Older tech has big advantage: it works
August 14, 2007
You may catch a bit of razzing about using an HP 3000 in 2007. Slurs like dinosaur and ancient get tossed at you or your company. But in Britain the oldest tech in networking is still a mandate for some British Telecom (BT) products. What's more, key parts of the government use ISDN.
And you might have guessed, an HP 3000 is powering some of the ISDN in the country, according to today's article in The Register. Nobody wants to unplug ISDN — other than the providers who want to sell something newer. (Sound familiar to some of you?)
Why? As the article says, it works.
Guy Kewney writes, "Even if you could provide the signalling and interface "presentation" of ISDN to customers today, you'd have trouble replacing what ISDN is famous for: working."
As one veteran of the business told me: "It's like those old HP 3000 minicomputers. People installed them way, way back and they haven't touched them since. I know of ISDN2e installations that went in before 1980, which did a simple once-a-day dial to the ISDN link at head office, transferred a batch of data, and hung up; and they're still doing it 30 years later."
And the problem is, if you change a thing, the software behind it might stop working, and nobody knows what it does or how to adjust it if it stops.
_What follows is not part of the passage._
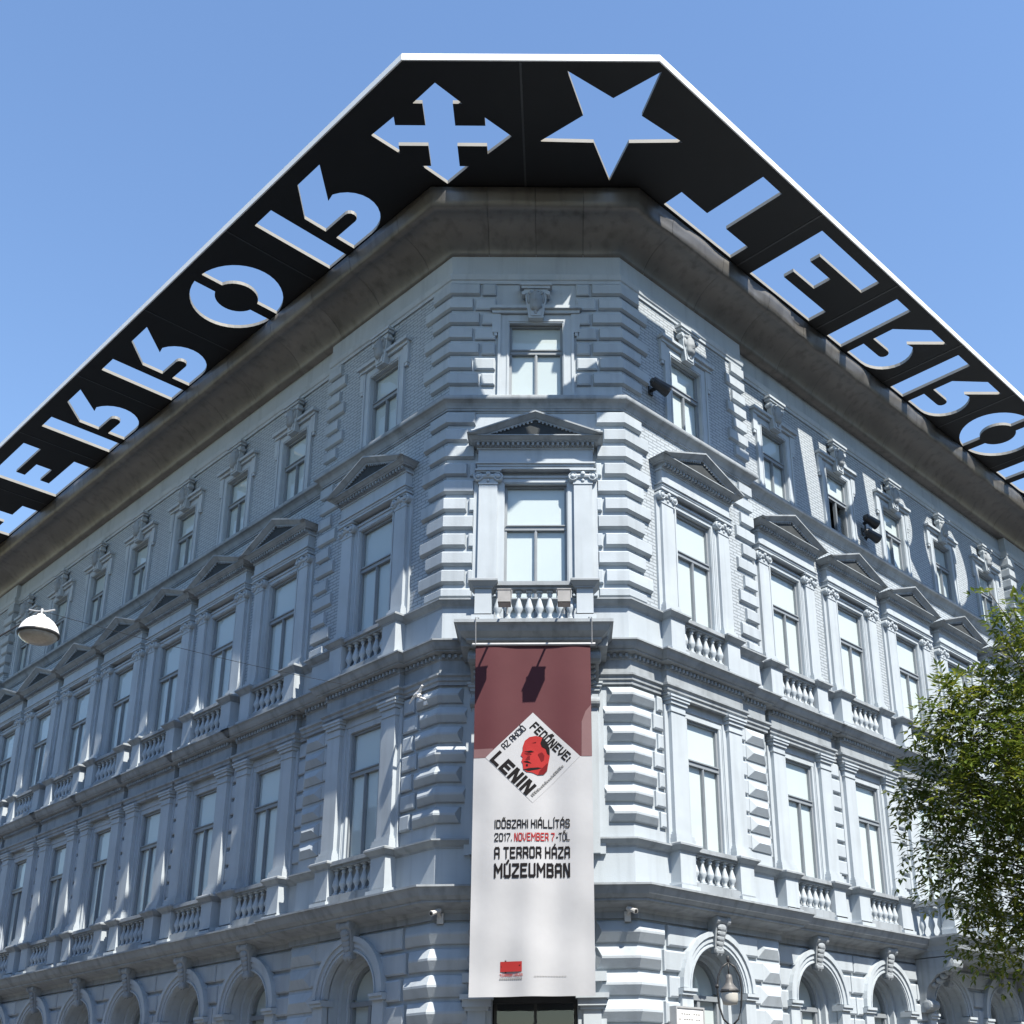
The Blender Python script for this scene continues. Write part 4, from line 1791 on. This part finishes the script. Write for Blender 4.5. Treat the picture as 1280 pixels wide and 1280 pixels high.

"I went into one of our clients," said a sysadmin at a large software company which handles vehicle tracking applications. "We asked where the gear was, and nobody there knew. We had to track the cables and, eventually, under a load of old rags - literally - we found this HP 3000 connected to the ISDN socket, working. It's been doing that for decades!"
3000 community veterans and partners know this kind of story is common among 3000 customers. The ISDN tale points out the opportunity and reliability cost of making a migration. Not to be overlooked. Also in this category: Testing of the new platform. Every presentation during the last three years to promote a migration includes this line, or words to the effect: you can't test enough.